To finish our aerodynamics session I want to apply these concepts to sailing and sails. I have found the world of sailing to be full of misconceptions and theories based on anecdotal evidence. Here are some theories I want to debunk, keep the pictures on the right as a reference.

	Two wings on top of each other are always less efficient than one wing (low pressure for one wing is high pressure for other wing)
	Slot Effect is only beneficial in allowing a higher angle of attack without stall occurring (better pointing ability)
	Double surface wings are more efficient than single surface wings, the only reason for single surface is ability to work reversed (both ways)
	Wings that are "pointy" towards the end are only beneficial for supersonic flight because of wave drag.
	The ideal sail/wing irregardless of stability/strength/ and ability to sail on both port/starboard is one shaped like the wing of a glider, very long and sleek.

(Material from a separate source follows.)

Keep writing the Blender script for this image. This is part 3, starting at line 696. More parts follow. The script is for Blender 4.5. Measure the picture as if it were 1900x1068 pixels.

All this being said we are going with Mylar sails and a cutter rig, practical and easy are the key elements.

Wikipedia:

en.wikipedia.org/wiki/Lift_%28force%29

en.wikipedia.org/wiki/Induced_drag

en.wikipedia.org/wiki/Parasitic_drag

en.wikipedia.org/wiki/Wingtip_vortices

Flaps:

142.26.194.131/aerodynamics1/controls/Page5.html

Aerodynamics:

www.grc.nasa.gov/WWW/K-12/airplane/presar.html

* Hang gliders originally had single surface wings, they later developed double surface wings which led to better glide angles, less drag and more speed.

** Both the propeller and the sails on the boat use the same effect to drive the boat through the water

*** There is a third kind of drag which is only applies when approaching supersonic speeds, this is called "Wave Drag"

**** Think about sticking your hand out the window of a moving car, try flipping your hand from a vertical to a horizontal position, the difference in force felt is the difference in form drag.

***** Angle of attack is the difference of angle from the apparent wind/travel direction and where the wing points.